Mr Courtney would place boys and girls on a perfect level in matters of education. He would have them submitted to the same examination and for all he knew would establish competition between them. Now identity of education might do well in theory in England, though he doubted whether it was found to answer in practise. Girls who passed Oxford and Cambridge examinations were scarcely representative ... but however the case be in England or Scotland, Ireland did not want the same thing, and any attempt to establish identity of education as between Irish boys and girls would, he felt satisfied, end in failure.
12 August, 1878
Mr Courtney, Liskeard (Ulster)
He believed that as the bill stood originally and before these words were inserted, boys and girls stood on the same footing, but these words seemed to suggest that the girls were to wait until the boys were fully provided for. This ought not to be the case.
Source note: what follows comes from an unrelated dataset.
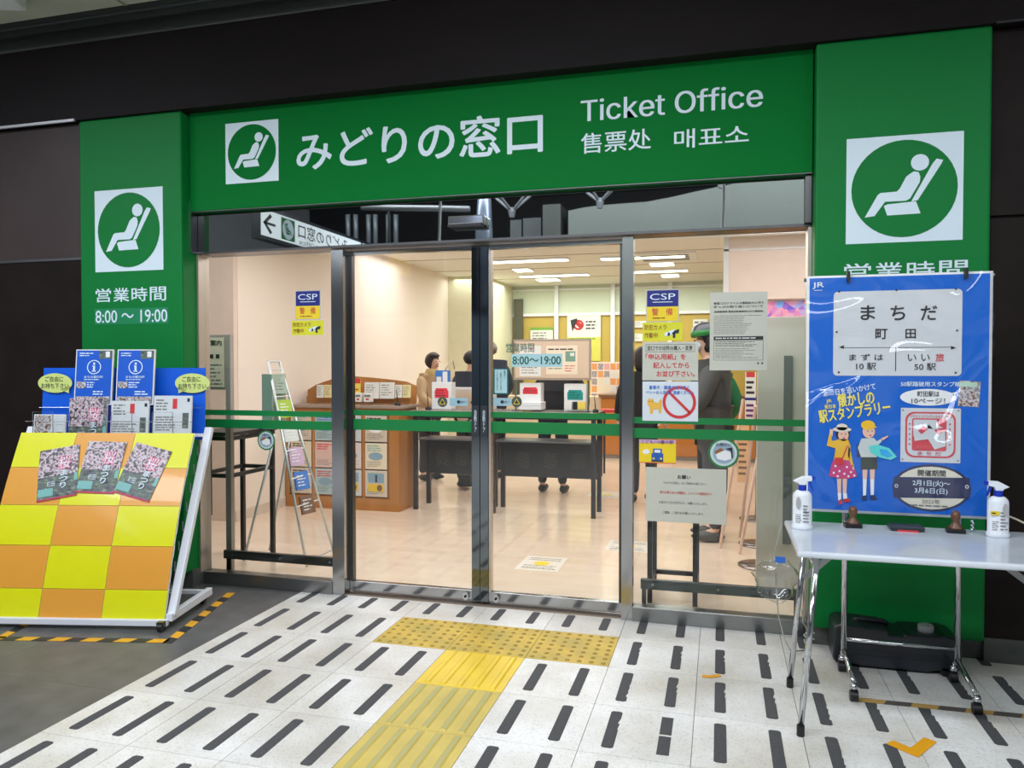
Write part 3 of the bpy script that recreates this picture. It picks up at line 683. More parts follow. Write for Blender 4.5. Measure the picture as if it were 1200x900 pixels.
def vee(label, p0, p1, p2, w_):
    P = [Vector((*q, 0)) for q in (p0, p1, p2)]; d0 = (P[1]-P[0]).normalized(); d1 = (P[2]-P[1]).normalized()
    n0 = Vector((-d0.y, d0.x, 0)); n1 = Vector((-d1.y, d1.x, 0)); m = (n0+n1).normalized(); k = w_/2/max(.5, m.dot(n0)); h = w_/2
    pts = [P[0]+n0*h, P[1]+m*k, P[2]+n1*h, P[2]-n1*h, P[1]-m*k, P[0]-n0*h]
    mb = MB(); mb.prism([(q.x, q.y) for q in pts], .0018, .003, 'z')
    tag(mb.build('floor_marker', ck), label, 'floor marker')
vee('orange check shaped tape mark on the tiles in front of the table', (2.305, -.835), (2.375, -.895), (2.455, -.775), .045)
vee('small torn orange tape scrap on the tiles left of the table legs', (1.622, -.40), (1.655, -.398), (1.70, -.37), .025)
# ------------------------------------------------------------------ poster on wheeled stand
PX, PY, PZ = 2.062, -.262, .745
stand = thing('poster_stand', 'wheeled chrome poster stand behind the folding table', 'stand', (PX, PY+.02, 0))
for x in (.175, .63):
    MB().tube([(x, .02, .10), (x, .02, 1.2)], .0125, 10).build('post', chrome, stand, smooth=True)
    MB().tube([(x, .085, .06), (x, .05, .10), (x, .02, .12), (x, -.1, .10), (x+.005, -.25, .062)], .011, 10).build('foot', chrome, stand, smooth=True)
    for y in (-.25, .07):
        c = MB(); c.lathe([(.014, .05), (.016, .06), (.012, .075)], (x, y, 0), 10); cs = c.build('caster', chrome, stand, smooth=True)
        MB().prism([(y+.022*math.cos(k*PI/8), .024+.022*math.sin(k*PI/8)) for k in range(16)], x-.016, x+.016, 'x').build('wheel', black, cs)
MB().tube([(.175, .02, .165), (.63, .02, .165)], .009, 10).build('cross_bar', chrome, stand, smooth=True)
for z in (.01, 1.035): MB().tube([(-.01, 0, PZ+z), (.745, 0, PZ+z)], .008, 8).build('rail', steel_b, stand)
bn = thing('blue_poster', 'large glossy blue stamp rally poster clipped to the stand behind the table', 'poster', (PX, PY-.004, PZ))
pb = M('poster_blue', (0, 96, 196), .4, var=.03, coat=.0)
def pw(x, y, z): return (x, y, z)
mb = MB(); nx, nz = 20, 28
mb.grid(lambda a, b: pw(a*.735, .004, b*1.05), nx, nz); mb.build('backing', white, bn, smooth=True, solid=.002)
sh = Sheet(bn, 0, pw)
sh.rect(.012, .012, .723, 1.04, pb, 1, n=20, m=28)
def B(px, py):
    t = (px-944)/223; t = t*(1.035-.035*t)*1.0
    top = 321-7*t; bot = 599+7*t
    return t*.735, (bot-py)/(bot-top)*1.05
def bt(txt, x0, y0, x1, y1, mat, bold=.01, rot=0, L=5):
    a = B(x0, y1); b = B(x1, y0); sh.text(txt, a[0], a[1], b[0], b[1], mat, L, bold=bold, rot=rot)
def brc(x0, y0, x1, y1, mat, L=3, n=6, m=6): a = B(x0, y1); b = B(x1, y0); sh.rect(a[0], a[1], b[0], b[1], mat, L, n=n, m=m)
plate = M('plate_grey', (206, 210, 212), .3)
def rrect(x0, y0, x1, y1, r, mat, L):
    a = B(x0, y1); b = B(x1, y0); pts = []
    for cx, cz, s0 in ((b[0]-r, b[1]-r, 0), (a[0]+r, b[1]-r, 1), (a[0]+r, a[1]+r, 2), (b[0]-r, a[1]+r, 3)):
        for k in range(6): an = (s0+k/5)*PI/2; pts.append((cx+r*math.cos(an), cz+r*math.sin(an)))
    sh.poly(pts, mat, L)
rrect(977, 335, 1131, 438, .018, plate, 3)
for px, py in ((983.5, 339), (1052.5, 337), (1123, 335.5), (981, 386.5), (1125, 384), (984, 434), (1124, 433.5)): c = B(px, py); sh.ell(c[0], c[1], .0045, .0045, ink, 5, n=10)
for ch, a, b_ in (('ま', 1010, 1027), ('ち', 1046, 1063), ('だ', 1082, 1101)): bt(ch, a, 355, b_, 372, ink, .02)
bt('町', 1028, 382.5, 1042, 394.5, ink, .02); bt('田', 1064, 382.5, 1076, 393.5, ink, .02)
brc(986, 403.6, 1122, 404.8, ink, 5, 8, 1); brc(1052, 404, 1053, 432, ink, 5, 1, 1)
for sx, tip in ((1, 984), (-1, 1124)): a = B(tip, 404.2); b_ = B(tip+sx*6, 402); c = B(tip+sx*6, 406.4); sh.poly([a, b_, c], ink, 5)
bt('ま ず は', 996.6, 412, 1037.6, 420, ink); bt('10 駅', 1005, 422.5, 1029, 431, ink); bt('い い', 1067, 412, 1093, 420, ink); bt('旅', 1100, 411, 1110, 420.5, red, .015); bt('50 駅', 1075, 422.5, 1100.5, 431, ink)
bt('JR', 951, 328, 965, 336, letter_w, .02); brc(953, 337, 963, 338, letter_w, 5, 1, 1)
cy_ = M('poster_yellow', (240, 226, 90), .4)
bt('あの日を追いかけて', 965, 451, 1029, 458.5, letter_w, .015, .17)
bt('JR', 969, 466, 976, 471, cy_, .02, .1); bt('東日本', 967, 472, 981, 477, cy_, .02, .1)
bt('懐かしの', 983, 457, 1027, 473, cy_, .025, .12); bt('駅スタンプラリー', 960, 473, 1047, 488, cy_, .025, .17)
bt('50駅踏破用スタンプ帳', 1059, 444, 1130, 450, letter_w, .02)
def bell(px, py, rx, ry, mat, L=3): c = B(px, py); sh.ell(c[0], c[1], rx*.735/223, ry*1.05/285, mat, L)
def bpoly(pts, mat, L=4): sh.poly([B(*q) for q in pts], mat, L)
bell(1091.5, 462.6, 33, 9.8, white, 3); bpoly([(1120, 457), (1126, 456), (1122, 461)], white, 3)
bt('町田駅は', 1079, 455.5, 1105, 461.8, ink, .01); bt('10ページ！', 1072, 463.5, 1112, 469.8, ink, .01)
a = B(1128, 473); b_ = B(1153, 443); sh.rect(a[0], a[1], b_[0], b_[1], collage, 3, rot=-.06); sh.rect(a[0]+.004, b_[1]-.025, b_[0]-.01, b_[1]-.004, M('book_mint', (180, 210, 190), .4), 4, rot=-.06)
rrect(1059.5, 475.5, 1131, 539, .003, plate, 3)
for px, py in ((1062, 478), (1128, 478), (1062, 536), (1128, 537)): c = B(px, py); sh.ell(c[0], c[1], .003, .003, ink, 5, n=8)
stamp = M('stamp_red', (206, 74, 84), .5)
rrect(1065, 480, 1125, 533.5, .035, stamp, 4); rrect(1067.3, 482, 1122.7, 531.5, .032, plate, 5); rrect(1073, 487.5, 1114, 525.5, .008, stamp, 6); rrect(1074.5, 489, 1100, 509, .004, plate, 7)
bpoly([(1074, 500), (1092, 494), (1104, 506), (1112, 502), (1113, 520), (1100, 524), (1092, 512), (1076, 514)], plate, 8)
bpoly([(1094, 489), (1102, 489), (1104, 496), (1110, 498), (1100, 500), (1091, 499)], plate, 8)
bpoly([(1076, 517), (1086, 514), (1096, 517), (1096, 524), (1078, 524)], stamp, 9); bpoly([(1086, 496), (1092, 500), (1084, 506), (1080, 502)], stamp, 9)
bt('ペデストリアンデッキのあるまち', 1070, 483.6, 1120, 486.6, stamp, .01, 0, 7); bt('ま ち だ', 1080, 527, 1108, 530.6, stamp, .01, 0, 7)
for k in range(5):
    for px in (1070, 1118): c = B(px, 494+k*6); sh.ell(c[0], c[1], .004, .004, stamp, 7, n=5)
rim = M('oval_navy', (52, 54, 86), .35); crm = M('oval_cream', (220, 216, 196), .4)
bell(1097, 569.6, 46.4, 27.6, rim, 3); bell(1097, 569.6, 43.2, 25, crm, 4)
bpoly([(1052, 557), (1142, 557), (1142.8, 569), (1142, 581.5), (1052, 581.5), (1051.2, 569)], rim, 5)
bt('開催期間', 1080.5, 548.5, 1113.5, 555.4, ink, .015, 0, 6); bt('2月1日(火)～', 1074.5, 561, 1119, 567.8, letter_w, .015, 0, 6); bt('3月6日(日)', 1077, 570.2, 1116, 576.8, letter_w, .015, 0, 6)
bt('2022年', 1086, 583, 1107, 588, ink_soft, .01, 0, 6); a = B(1072, 592); b_ = B(1122, 589.5); sh.lines(a[0], a[1], b_[0], b_[1], 1, ink_soft, 6)
for px in (1055, 1139): bell(px, 567.5, 2.2, 2.2, plate, 6); bell(px, 567.5, 1.2, 1.2, rim, 7)
skin_p = M('print_skin', (232, 188, 164), .5); strw = M('print_straw', (226, 214, 196), .5); hairp = M('print_hair', (44, 36, 34), .5); ytop = M('print_mustard', (226, 176, 40), .5)
pskirt = M('print_pink', (198, 66, 118), .5); shirt = M('print_shirt', (196, 204, 200), .5); shorts = M('print_shorts', (52, 62, 52), .5); capy = M('print_cap', (240, 190, 40), .5)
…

The two sexes should be placed on a footing of perfect equality and it was principally to elicit from the government a declaration that that was their intention, that he had moved the Amendment ... Girls were admitted to the local examinations set on foot by the University of Oxford and Cambridge with the result that the number of girls competing in the senior class was greater than that of the boys, and the same was the case in respect to those who passed with honours ... It was said that it was sufficient if young women were instructed in needlework and cooking. He did not undervalue these, but if they were not to be taught anything else then, logically it ought to be sufficient to educate boys in merely carpentry and farming.
Mr Lowther:
The original words were taken from the English Endowed Acts and had been found to work well. Without injustice to girls what was intended by the words to which the Honourable gentleman objected was not that girls should be placed at a disadvantage as compared with boys, but that the Commissioners should make reasonable rules for the examination of girls and grant exhibitions to them.
Mr Butt (Leader of the Home Rule Party)
The cry for Intermediate Education in Ireland had no reference whatever to girls. His complaint was that the education of young men was of far more importance than the education of girls. When this Bill passed the House of Lords there was not the slightest intention of providing for the education of girls... The meaning of the amendment was to place the education of girls and boys on precisely the same footing; but if that duty were imposed on the Commissioners they would be involved in very difficult questions... and he could assure the Honorable M.P. for Liskeard (Mr Courtney) who perhaps knew less of public opinion in Ireland than he did, that there was no desire in that country to spend money in order to give exactly the same class of education to girls as to boys.
House divided for the vote:
Ayes: 123
Noes: 32
Majority: 91
Bill read third time and passed with Amendments.
Royal Assent August 16 (41 and 42 Victoria c.66).